You guys need to take up these concerns with Ned Scott, what was the terms of the sale? This is the way capitalism works, when there is a capital investment and I am now the majority shareholder, I dictate how things move going forward.

When the IMF takes over a distress country, the people of the country is often the last in the negotiation.

The IMF doesn't take over a country, it loans countries money to stabilize their currencies. This isn't just done to safeguard the well being of the international money markets but also out of consideration of what a collapsing economy's effect would have upon the people in that country and abroad depending upon the countries manufacturing capabilities and how that would effect the global economy.

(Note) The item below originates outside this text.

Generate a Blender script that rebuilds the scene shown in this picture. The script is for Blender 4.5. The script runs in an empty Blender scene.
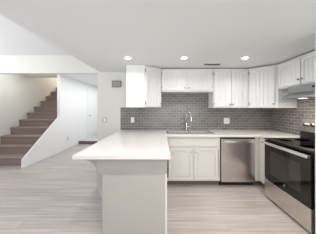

It also isn't done by one man's consensus but several members of a board in consensus from various other countries. Every country commits to contribute a quota of monetary funds dependent upon the economic size of each country, those countries aren't allowed to loan out more than their quota so if their quota is maxed out they have to try and convince countries who quota's aren't maxed out a compelling reason they should help stabilize another countries economy. Some may have more of a reason to be concerned about the economic well being of another country dependent upon how much they are intertwined with that countries economic input and output to their own country. That country could have already tried to help the other country but maybe things such as corruption among government officials are seen as a cause as to why it's not helping. Ultimately though when they come together at the IMF to make these request the issues are resolved among a consensus of individuals and not just one person from one of the countries whose losses stand at a greater risk if the country they are requesting money for fails. This gives everyone the opportunity to look at the risk factors and contemplate the movements/actions/requirements that must be met moving forward.

Solution: DECENTRALIZE - DECENTRALIZE - DECENTRALIZE

Yes however by will not decentralize by giving back the power back to the guy who has been controlling the witnesses from the beginning.